Exercise description: For this exercise, copy out each line of the material below that includes "picture".

Available data:
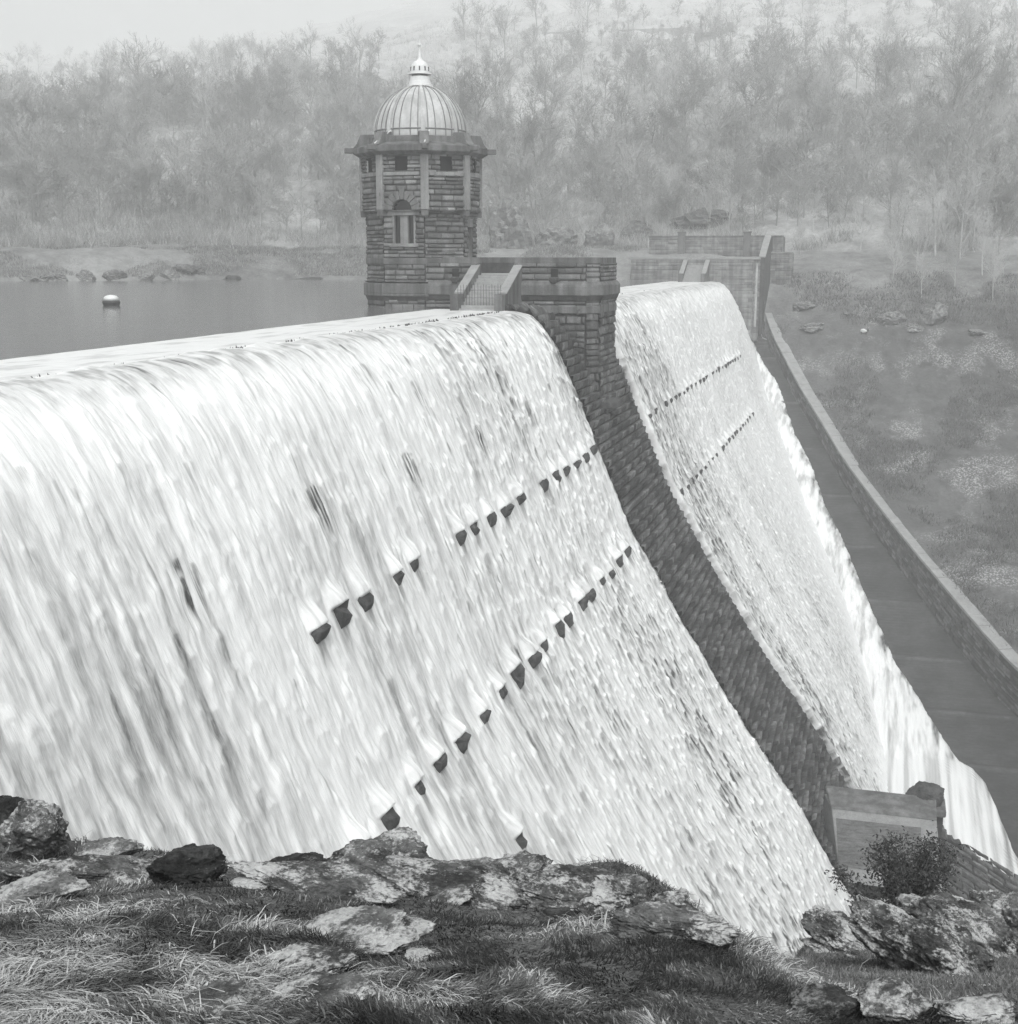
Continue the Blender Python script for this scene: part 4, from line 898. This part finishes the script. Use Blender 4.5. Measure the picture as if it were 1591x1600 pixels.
# rocks of the far bank
def far_rock(u, v, w, h, seed, label, group=None, mat='rock_far', cat='rock', name='rock'):
    P = hit(u, v)
    if P is None: return
    dist = float((P - CAM) @ Fv); sx, sz = w * dist / FPX / 2, h * dist / FPX
    o = link(name, rock_mesh(name, sx, sx * .8, sz, seed, 4, rough=.5, strat=.6), M[mat]); o.location = Vector(P) + Vector((0, sx * .3, 0)); o.rotation_euler = (0, 0, seed); tag(o, label, cat, group)
far_rock(800, 385, 110, 78, 501, 'tall pale rock outcrop just right of the stone tower', mat='shore_rock')
far_rock(865, 385, 90, 34, 502, 'broad grey crag beside the tall outcrop behind the pier', mat='shore_rock')
far_rock(930, 388, 60, 45, 503, 'low crag in the gully behind the pier parapet', mat='shore_rock')
far_rock(1000, 370, 80, 30, 504, 'low grey rock ledge above the road wall', mat='rock_far')
far_rock(1100, 350, 130, 26, 505, 'long rocky ledge among the trees above the far abutment', mat='rock_far')
for i, (u, v, w, h) in enumerate(((80, 436, 60, 14), (130, 437, 40, 18), (175, 434, 40, 14), (225, 438, 50, 12), (262, 436, 36, 15), (40, 440, 40, 10))):
    far_rock(u, v, w, h, 520 + i, 'pale rock at the water edge on the far left shore', 'pale shoreline rocks', 'shore_rock')
far_rock(355, 439, 70, 9, 530, 'long dark flat ledge at the water line of the far shore', mat='rock_dark')
far_rock(470, 440, 110, 9, 531, 'long low ledge at the far water line nearest the tower', mat='rock_dark')
far_rock(290, 425, 60, 16, 532, 'brown rock slope above the far waterline', mat='rock_far')
for i, (u, v, w, h, lb) in enumerate(((1390, 505, 60, 26, 'rounded pale-topped rock above the white sheep'), (1330, 492, 40, 10, 'small low rock left of the rounded pale-topped rock'), (1455, 497, 70, 40, 'big dark crag on the grass bank at the right'), (1425, 515, 40, 12, 'small rock at the foot of the big dark crag'), (1255, 482, 60, 14, 'low bouldery mound nearest the top of the training wall'), (1265, 512, 70, 16, 'long bouldery mound below the topmost mound by the training wall'), (1530, 520, 50, 8, 'flat rock lip at the right end of the grass terrace'))):
    far_rock(u, v, w, h * .8, 540 + i, lb, None, 'shore_rock')
P = hit(1350, 524); sh = empty('sheep', tuple(P), 'small white sheep standing alone on the grass bank', 'sheep'); s0 = P
bm_ = rock_mesh('body', .5, .32, .34, 9, 3, rough=.1, strat=0); ob_ = link('body', bm_, M['white'], sh); ob_.location = (P[0], P[1], P[2] + .62)
MB().lathe((P[0] + .5, P[1] - .05), [(.02, P[2] + .55), (.13, P[2] + .62), (.15, P[2] + .78), (.1, P[2] + .92), (.02, P[2] + .95)], 10).build('head', M['iron'], sh, smooth=True)
for dx, dy in ((-.3, -.15), (-.3, .15), (.3, -.15), (.3, .15)): MB().tube((P[0] + dx, P[1] + dy, P[2] - .05), (P[0] + dx, P[1] + dy, P[2] + .5), .05).build('leg', M['iron'], sh)
# buildings on the hilltop, nearly lost in the fog
P = hit(1100, 66)
if P is not None:
    cx, cy, cz = P; k = 1.0 * float((P - CAM) @ Fv) / FPX
    chp = empty('chapel', (cx, cy, cz), 'small chapel with a thin spire nearly lost in fog on the hilltop', 'chapel')
    MB().box(cx - 15 * k, cx + 14 * k, cy, cy + 8, cz - 3, cz + 9 * k).build('walls', M['concrete'], chp)
    MB().hexa([(cx - 16 * k, cy - .5, cz + 9 * k), (cx + 15 * k, cy - .5, cz + 9 * k), (cx + 15 * k, cy + 8.5, cz + 9 * k), (cx - 16 * k, cy + 8.5, cz + 9 * k), (cx - 16 * k, cy + 3.9, cz + 18 * k), (cx + 15 * k, cy + 3.9, cz + 18 * k), (cx + 15 * k, cy + 4.1, cz + 18 * k), (cx - 16 * k, cy + 4.1, cz + 18 * k)]).build('roof', M['band'], chp)
    MB().lathe((cx - 7 * k, cy + 3), [(4 * k, cz), (4 * k, cz + 20 * k), (2.5 * k, cz + 22 * k), (.1, cz + 42 * k)], 8).build('spire', M['band'], chp)
P = hit(1132, 62)
if P is not None:
    cx, cy, cz = P
    fh = empty('house', (cx, cy + 10, cz), 'gabled house with a chimney fading into fog beside the chapel', 'house')
    w_ = 14 * k; z0 = cz - 2; z1 = cz + 12 * k
    MB().box(cx - w_, cx + w_, cy + 10, cy + 22, z0, z1).add([(cx - w_, cy + 10, z1), (cx + w_, cy + 10, z1), (cx, cy + 10, z1 + 15 * k), (cx - w_, cy + 22, z1), (cx + w_, cy + 22, z1), (cx, cy + 22, z1 + 15 * k)], [(0, 1, 2), (5, 4, 3)]).build('walls', M['concrete'], fh)
    MB().add([(cx - w_ - .6, cy + 9.6, z1 - .4), (cx, cy + 9.6, z1 + 15 * k + .2), (cx, cy + 22.4, z1 + 15 * k + .2), (cx - w_ - .6, cy + 22.4, z1 - .4), (cx + w_ + .6, cy + 9.6, z1 - .4), (cx + w_ + .6, cy + 22.4, z1 - .4)], [(0, 1, 2, 3), (1, 4, 5, 2)]).build('roof', M['band'], fh)
    MB().box(cx - 1.2, cx + 1.2, cy + 15, cy + 17, z1 + 10 * k, z1 + 24 * k).build('chimney', M['concrete'], fh)
Pa, Pb = hit(850, 56), hit(1080, 48)
if Pa is not None and Pb is not None:
    bw = MB(); n = 14
    for i in range(n):
        xa, ya_ = Pa[0] + (Pb[0] - Pa[0]) * i / n, Pa[1] + (Pb[1] - Pa[1]) * i / n; xb, yb_ = Pa[0] + (Pb[0] - Pa[0]) * (i + 1) / n, Pa[1] + (Pb[1] - Pa[1]) * (i + 1) / n
        za, zb = Pa[2] + (Pb[2] - Pa[2]) * i / n, Pa[2] + (Pb[2] - Pa[2]) * (i + 1) / n
        bw.hexa([(xa, ya_, za - 6), (xb, yb_, zb - 6), (xb, yb_ + .8, zb - 6), (xa, ya_ + .8, za - 6), (xa, ya_, za + 1.3), (xb, yb_, zb + 1.3), (xb, yb_ + .8, zb + 1.3), (xa, ya_ + .8, za + 1.3)])
    o = bw.build('field_wall', M['concrete']); tag(o, 'long field wall crossing the foggy hilltop left of the chapel', 'wall')

# ------------------------------------------------------------------ NEAR BANK
def near_z(X, Y, noise=True):
    X = np.asarray(X, float); Y = np.asarray(Y, float)
    dx, dy = X - CAM[0], Y - CAM[1]; f = dx * FH[0] + dy * FH[1]; l = dx * RH[0] + dy * RH[1]
    k = .31 + .19 * ss(.6, 1.9, l); re = 7.6 + 7.0 * ss(1.5, 4.0, l) + .9 * ss(-1.0, -3.0, l)
    drop = 2.47 + (np.minimum(f, re) - 4) * k; drop = np.where(f < 2, np.maximum(drop, 1.55), drop)
    o_ = np.clip(f - re, 0, None); drop = drop + 1.25 * o_ * o_ / (o_ + .8)
    drop = drop + .18 * ss(4.8, 8, f) - .14 * ss(-1.2, -3.2, l) * ss(5.5, 8, f)
    z = CAM[2] - np.maximum(drop, 1.5)
    if noise: z = z + ((fbm(X * .9, Y * .9, None, 4, 301) - .5) * .34 + (fbm(X * 4, Y * 4, None, 3, 302) - .5) * .06) * (1 - .65 * ss(1.4, 3.2, l) * ss(5, 8, f))
    hl = 1.2 - 1.25 * np.clip(Y - 12, 0, None) - 1.5 * np.clip(X - 10, 0, None)
    return np.maximum(np.maximum(z, hl), -47)
fs_ = np.concatenate([np.linspace(-14, 2.6, 26), np.arange(2.7, 13.5, .045), np.linspace(13.6, 30, 60), np.linspace(31, 62, 26)]); ls_ = np.concatenate([np.linspace(-45, -6.1, 40), np.arange(-6, 6.0, .05), np.linspace(6.1, 60, 50)])
LL, FFg = np.meshgrid(ls_, fs_); XX = CAM[0] + FFg * FH[0] + LL * RH[0]; YY = CAM[1] + FFg * FH[1] + LL * RH[1]
o = link('ground', np_mesh('ground', np.stack([XX, YY, near_z(XX, YY)], -1).reshape(-1, 3), grid_faces(*XX.shape)), M['turf']); tag(o, kind='structure')
def gp(u, v):
    d = ray(u, v); t = np.linspace(2.5, 18, 3000); P = CAM + d * t[:, None]; b = P[:, 2] < near_z(P[:, 0], P[:, 1]); i = int(np.argmax(b))
    return P[i] if b.any() else None
def near_rock(u, v, w, h, seed, label, mat='rock', dist=None, deep=.8, ang=.6, strat=.5, tilt=0, sub=6, name='rock', group=None):
    """a rock whose visible box is about w by h picture points, standing on the bank"""
    P = None; vq = v
    while P is None and vq < v + 260: P = gp(u, vq); vq += 6
    if P is None: return
    D = float((P - CAM) @ Fv)
    sx, sz = w * D / FPX / 2 * 1.12, h * D / FPX / 2 * 1.25
    o = link(name, rock_mesh(name, sx, sx * deep, sz, seed, sub, rough=.8, strat=strat * .35, ang=ang), M[mat])
    o.location = Vector(CAM + ray(u, v - h / 2) * (D + sx * deep * .35))
    o.rotation_euler = (0, R(tilt), YAW + (seed % 7 - 3) * .06); tag(o, label, 'rock', group); return o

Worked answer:
Continue the Blender Python script for this scene: part 4, from line 898. This part finishes the script. Use Blender 4.5. Measure the picture as if it were 1591x1600 pixels.
    """a rock whose visible box is about w by h picture points, standing on the bank"""